Feature Photo: J Street U Holds Candlelight Vigil

Students gathered in Wilder Bowl this Wednesday to attend J Street U’s vigil commemorating lives lost in Gaza and Israel over the summer. “The goal of this vigil is to seriously grapple with the loss of life in Gaza and Israel, to present a vision for a better future and [to] recognize our responsibility to make choices to achieve it. This vigil is an opportunity to address the deepened divisions in our campus community and to shift the conversation away from blame and towards politics of responsibility,” members of J Street U said in an email to the Review.

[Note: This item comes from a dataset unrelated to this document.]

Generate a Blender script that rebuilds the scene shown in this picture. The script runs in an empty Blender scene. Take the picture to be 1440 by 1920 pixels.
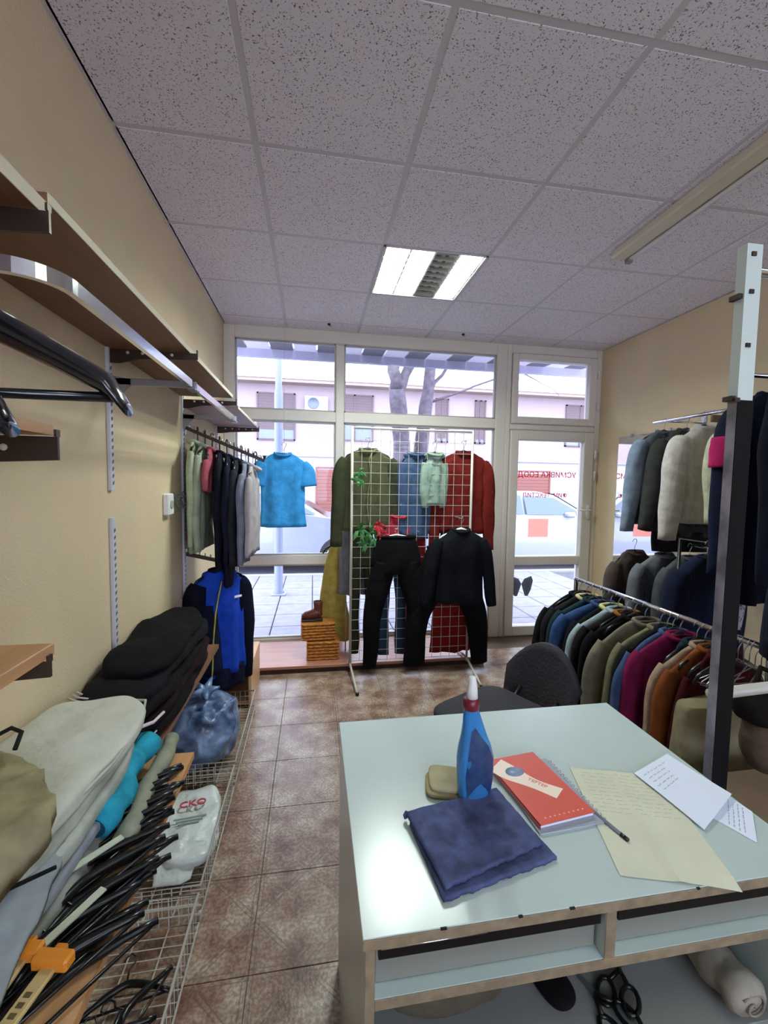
import bpy, bmesh, math, random
from mathutils import Vector, Matrix, noise
random.seed(7)
sc = bpy.context.scene
COL = sc.collection
PI = math.pi

# ------------------------------------------------------------------ camera
YAW, PITCH, ROLL, F = 0.1640, 0.0648, 0.016, 808.0
cam_d = bpy.data.cameras.new('camera')
cam = bpy.data.objects.new('camera', cam_d)
COL.objects.link(cam)
cam_d.sensor_fit = 'HORIZONTAL'
cam_d.sensor_width = 36.0
cam_d.lens = F * 36.0 / 1440.0
cam_d.clip_start = 0.02
fwd = Vector((math.sin(YAW) * math.cos(PITCH), math.cos(YAW) * math.cos(PITCH), -math.sin(PITCH)))
rt = Vector((math.cos(YAW), -math.sin(YAW), 0))
up = rt.cross(fwd)
r2 = rt * math.cos(ROLL) + up * math.sin(ROLL)
u2 = -rt * math.sin(ROLL) + up * math.cos(ROLL)
M3 = Matrix((r2, u2, -fwd)).transposed()
cam.matrix_world = Matrix.Translation((0, 0, 1.44)) @ M3.to_4x4()
sc.camera = cam

# ------------------------------------------------------------------ world (bright overcast sky)
w = bpy.data.worlds.new('sky')
sc.world = w
w.use_nodes = True
nt = w.node_tree
nt.nodes.clear()
tc = nt.nodes.new('ShaderNodeTexCoord')
sep = nt.nodes.new('ShaderNodeSeparateXYZ')
ramp = nt.nodes.new('ShaderNodeValToRGB')
ramp.color_ramp.elements[0].position = 0.0
ramp.color_ramp.elements[0].color = (0.74, 0.77, 1.0, 1)
ramp.color_ramp.elements[1].position = 0.6
ramp.color_ramp.elements[1].color = (0.72, 0.82, 1.0, 1)
bg = nt.nodes.new('ShaderNodeBackground')
bg.inputs['Strength'].default_value = 6.3
out = nt.nodes.new('ShaderNodeOutputWorld')
nt.links.new(tc.outputs['Generated'], sep.inputs[0])
nt.links.new(sep.outputs['Z'], ramp.inputs[0])
nt.links.new(ramp.outputs[0], bg.inputs[0])
nt.links.new(bg.outputs[0], out.inputs[0])

sc.view_settings.view_transform = 'Standard'
sc.view_settings.look = 'None'
sc.view_settings.gamma = 1.0
sc.view_settings.exposure = 0.42
sc.view_settings.use_curve_mapping = False
sc.cycles.use_denoising = True
sc.cycles.max_bounces = 8
sc.cycles.diffuse_bounces = 5
sc.cycles.transparent_max_bounces = 12
sc.cycles.sample_clamp_indirect = 6.0
LAMP_W = 48.0          # each area light in the recessed luminaires
REAR_W = 2.5

# ------------------------------------------------------------------ materials
def lin(h):
    h = h.lstrip('#')
    c = [int(h[i:i + 2], 16) / 255 for i in (0, 2, 4)]
    return [x / 12.92 if x <= .04045 else ((x + .055) / 1.055) ** 2.4 for x in c] + [1]

MATS = {}
def mat(name, hexc, rough=0.6, metal=0.0, bump=0.0, bscale=60, var=0.0, vscale=8, hex2=None, spec=0.5, trans=0.0, alpha=1.0, emit=None, sheen=0.0, coat=0.0):
    if name in MATS:
        return MATS[name]
    m = bpy.data.materials.new(name)
    m.use_nodes = True
    n = m.node_tree
    b = n.nodes['Principled BSDF']
    c = lin(hexc)
    b.inputs['Base Color'].default_value = c
    b.inputs['Roughness'].default_value = rough
    b.inputs['Metallic'].default_value = metal
    b.inputs['Specular IOR Level'].default_value = spec
    b.inputs['Transmission Weight'].default_value = trans
    b.inputs['Alpha'].default_value = alpha
    b.inputs['Sheen Weight'].default_value = sheen
    b.inputs['Coat Weight'].default_value = coat
    if emit:
        b.inputs['Emission Color'].default_value = lin(emit[0])
        b.inputs['Emission Strength'].default_value = emit[1]
    if var or hex2 or bump:
        geo = n.nodes.new('ShaderNodeNewGeometry')
    if var or hex2:
        nz = n.nodes.new('ShaderNodeTexNoise')
        nz.inputs['Scale'].default_value = vscale
        nz.inputs['Detail'].default_value = 5
        n.links.new(geo.outputs['Position'], nz.inputs['Vector'])
        r = n.nodes.new('ShaderNodeValToRGB')
        c2 = lin(hex2) if hex2 else c
        k = 1 - var
        r.color_ramp.elements[0].position = 0.35
        r.color_ramp.elements[1].position = 0.65
        r.color_ramp.elements[0].color = [x * k for x in c2[:3]] + [1]
        r.color_ramp.elements[1].color = [min(1, x * (1 + var * .5)) for x in c[:3]] + [1]
        n.links.new(nz.outputs[0], r.inputs[0])
        n.links.new(r.outputs[0], b.inputs['Base Color'])
    if bump:
        nb = n.nodes.new('ShaderNodeTexNoise')
        nb.inputs['Scale'].default_value = bscale
        nb.inputs['Detail'].default_value = 4
        n.links.new(geo.outputs['Position'], nb.inputs['Vector'])
        bp = n.nodes.new('ShaderNodeBump')
        bp.inputs['Strength'].default_value = bump
        bp.inputs['Distance'].default_value = 0.01
        n.links.new(nb.outputs[0], bp.inputs['Height'])
        n.links.new(bp.outputs[0], b.inputs['Normal'])
    MATS[name] = m
    return m

def fabric(hexc, var=0.18, hex2=None, vs=18):
    return mat('fabric ' + hexc + (hex2 or ''), hexc, rough=0.92, bump=1.0, bscale=13, var=var, vscale=vs, hex2=hex2, spec=0.15)

WALL = mat('painted wall', '#d8c5a2', rough=0.85, bump=0.25, bscale=140, var=0.04, vscale=3)
PVC = mat('white window plastic', '#d9d3ca', rough=0.4)
CHROME = mat('chrome', '#d8d8da', rough=0.16, metal=1.0)
STEEL = mat('brushed steel', '#a7a8ac', rough=0.35, metal=0.9)
DARKMET = mat('dark bronze metal', '#4a3f38', rough=0.4, metal=0.7)
BLACKP = mat('black plastic', '#101012', rough=0.28)
WHITEP = mat('white plastic', '#e4e6e2', rough=0.35)
WHITEM = mat('white enamelled wire', '#bdbaae', rough=0.35)
BLACKM = mat('black steel', '#141416', rough=0.4, metal=0.3)
DARK = mat('dark recess', '#0c0b0b', rough=0.9)
CHIP = mat('chipboard edge', '#8d7c62', rough=0.8, var=.25, vscale=40)
TABLEW = mat('mint white laminate', '#bccbc7', rough=0.22, var=0.03, vscale=6)
PAPERW = mat('white paper', '#dfe7f6', rough=0.8)
PAPERY = mat('yellowed paper', '#d2d2ba', rough=0.85, var=0.05, vscale=12)
INK = mat('blue grey ink', '#7d8794', rough=0.9)
INKY = mat('faded grey ink', '#969a80', rough=0.9)
RED = mat('red lettering', '#b02038', rough=0.5)

def wood(name, h1, h2, rough=0.45, axis='Y', scale=1.0):
    if name in MATS:
        return MATS[name]
    m = bpy.data.materials.new(name)
    m.use_nodes = True
    n = m.node_tree
    b = n.nodes['Principled BSDF']
    b.inputs['Roughness'].default_value = rough
    geo = n.nodes.new('ShaderNodeNewGeometry')
    mp = n.nodes.new('ShaderNodeMapping')
    s = [28 * scale, 28 * scale, 28 * scale]
    s['XYZ'.index(axis)] = 1.6 * scale
    mp.inputs['Scale'].default_value = s
    n.links.new(geo.outputs['Position'], mp.inputs['Vector'])
    nz = n.nodes.new('ShaderNodeTexNoise')
    nz.inputs['Scale'].default_value = 1.6
    nz.inputs['Detail'].default_value = 6
    n.links.new(mp.outputs[0], nz.inputs['Vector'])
    r = n.nodes.new('ShaderNodeValToRGB')
    r.color_ramp.elements[0].position = .3
    r.color_ramp.elements[1].position = .7
    r.color_ramp.elements[0].color = lin(h1)
    r.color_ramp.elements[1].color = lin(h2)
    n.links.new(nz.outputs[0], r.inputs[0])
    n.links.new(r.outputs[0], b.inputs['Base Color'])
    MATS[name] = m
    return m

SHELFW = wood('shelf wood', '#6f4b34', '#835a40')
BENCHW = wood('bench wood', '#b98a5c', '#cb9c6c')
DECKW = wood('deck wood', '#a56e58', '#b77f67', rough=.35, axis='X')
CRATEW = wood('crate wood', '#c79a6a', '#dcb184')
EDGE = mat('cream edging', '#ddd3b4', rough=0.5)

def mix_node(n, fac, a, b_):
    mx = n.nodes.new('ShaderNodeMix')
    mx.data_type = 'RGBA'
    if isinstance(fac, float):
        mx.inputs[0].default_value = fac
    else:
        n.links.new(fac, mx.inputs[0])
    for i, v in ((6, a), (7, b_)):
        if isinstance(v, (list, tuple)):
            mx.inputs[i].default_value = v
        else:
            n.links.new(v, mx.inputs[i])
    return mx.outputs[2]

def floor_mat():
    m = bpy.data.materials.new('marbled floor tile')
    m.use_nodes = True
    n = m.node_tree
    b = n.nodes['Principled BSDF']
    b.inputs['Roughness'].default_value = 0.34
    geo = n.nodes.new('ShaderNodeNewGeometry')
    nz = n.nodes.new('ShaderNodeTexNoise'); nz.inputs['Scale'].default_value = 7; nz.inputs['Detail'].default_value = 8; nz.inputs['Roughness'].default_value = .65
    n.links.new(geo.outputs['Position'], nz.inputs['Vector'])
    r = n.nodes.new('ShaderNodeValToRGB')
    e = r.color_ramp.elements
    e[0].position = .34; e[0].color = lin('#6d4c3c')
    e[1].position = .68; e[1].color = lin('#bba995')
    x = e.new(.46); x.color = lin('#8f6f5c')
    x = e.new(.56); x.color = lin('#a48d79')
    n.links.new(nz.outputs[0], r.inputs[0])
    n2 = n.nodes.new('ShaderNodeTexNoise'); n2.inputs['Scale'].default_value = 90; n2.inputs['Detail'].default_value = 4
    n.links.new(geo.outputs['Position'], n2.inputs['Vector'])
    r2_ = n.nodes.new('ShaderNodeValToRGB')
    r2_.color_ramp.elements[0].position = .42; r2_.color_ramp.elements[0].color = (.62, .62, .62, 1)
    r2_.color_ramp.elements[1].position = .6; r2_.color_ramp.elements[1].color = (1.08, 1.08, 1.08, 1)
    n.links.new(n2.outputs[0], r2_.inputs[0])
    mul = n.nodes.new('ShaderNodeMix'); mul.data_type = 'RGBA'; mul.blend_type = 'MULTIPLY'; mul.inputs[0].default_value = 1
    n.links.new(r.outputs[0], mul.inputs[6]); n.links.new(r2_.outputs[0], mul.inputs[7])
    # printed band lines: double lines along the edges and a rhombus through the edge midpoints (object coordinates)
    tcn = n.nodes.new('ShaderNodeTexCoord')
    sp = n.nodes.new('ShaderNodeSeparateXYZ')
    n.links.new(tcn.outputs['Object'], sp.inputs[0])
    def mth(op, a, b2=None):
        q = n.nodes.new('ShaderNodeMath'); q.operation = op
        for i, v in enumerate((a, b2)):
            if v is None: continue
            if isinstance(v, (int, float)): q.inputs[i].default_value = v
            else: n.links.new(v, q.inputs[i])
        return q.outputs[0]
    ax = mth('ABSOLUTE', sp.outputs[0]); ay = mth('ABSOLUTE', sp.outputs[1])
    def band(v, c, wd):
        return mth('LESS_THAN', mth('ABSOLUTE', mth('SUBTRACT', v, c)), wd)
    s = mth('ADD', ax, ay)
    lines = None
    for v, c in ((s, .156), (s, .174), (ax, .151), (ay, .151)):
        q = band(v, c, .0028 if v is s else .0022)
        lines = q if lines is None else mth('MAXIMUM', lines, q)
    brk = n.nodes.new('ShaderNodeTexNoise'); brk.inputs['Scale'].default_value = 24
    n.links.new(geo.outputs['Position'], brk.inputs['Vector'])
    fac = mth('MULTIPLY', lines, mth('MULTIPLY', mth('GREATER_THAN', brk.outputs[0], .4), .55))
    colr = mix_node(n, fac, mul.outputs[2], lin('#56483c'))
    n.links.new(colr, b.inputs['Base Color'])
    bp = n.nodes.new('ShaderNodeBump'); bp.inputs['Strength'].default_value = .25; bp.inputs['Distance'].default_value = .004
    n.links.new(n2.outputs[0], bp.inputs['Height']); n.links.new(bp.outputs[0], b.inputs['Normal'])
    return m
FLOORT = floor_mat()

def ceil_mat():
    m = bpy.data.materials.new('mineral fibre ceiling tile')
    m.use_nodes = True
    n = m.node_tree
    b = n.nodes['Principled BSDF']
    b.inputs['Roughness'].default_value = .95
    geo = n.nodes.new('ShaderNodeNewGeometry')
    mp = n.nodes.new('ShaderNodeMapping')
    n.links.new(geo.outputs['Position'], mp.inputs['Vector'])
    v = n.nodes.new('ShaderNodeTexNoise'); v.inputs['Scale'].default_value = 190; v.inputs['Detail'].default_value = 2
    n.links.new(mp.outputs[0], v.inputs['Vector'])
    r = n.nodes.new('ShaderNodeValToRGB')
    r.color_ramp.elements[0].position = .335; r.color_ramp.elements[0].color = lin('#6a6565')
    r.color_ramp.elements[1].position = .40; r.color_ramp.elements[1].color = lin('#e6e1ea')
    n.links.new(v.outputs[0], r.inputs[0])
    n.links.new(r.outputs[0], b.inputs['Base Color'])
    bp = n.nodes.new('ShaderNodeBump'); bp.inputs['Strength'].default_value = .5; bp.inputs['Distance'].default_value = .004
    n.links.new(v.outputs[0], bp.inputs['Height']); n.links.new(bp.outputs[0], b.inputs['Normal'])
    return m
CEILT = ceil_mat()
GRID_M = mat('ceiling grid metal', '#c8c3c9', rough=.6)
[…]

Last week, members of Students for a Free Palestine staged an installation that they said was deliberately not a vigil, but rather a call to action against the student body’s “complicity in these acts of violence.” A sign in front of the installation also encouraged viewers to sign a petition “demand[ing] the divestment of [students’] tuition money from corporations that perpetuate and profit from Israeli occupation.” Members of J Street U have said that they are saddened by the polarization within the Oberlin community and that they want to offer a more productive path toward establishing sustainable peace. “To resist the divisiveness of the moment, we [brought] the memory of these dead together in an act of shared mourning, one that also acknowledges the asymmetrical power reflected in the number of dead,” said members of J Street U. At the event, students recited the names of the dead and read poems by candlelight.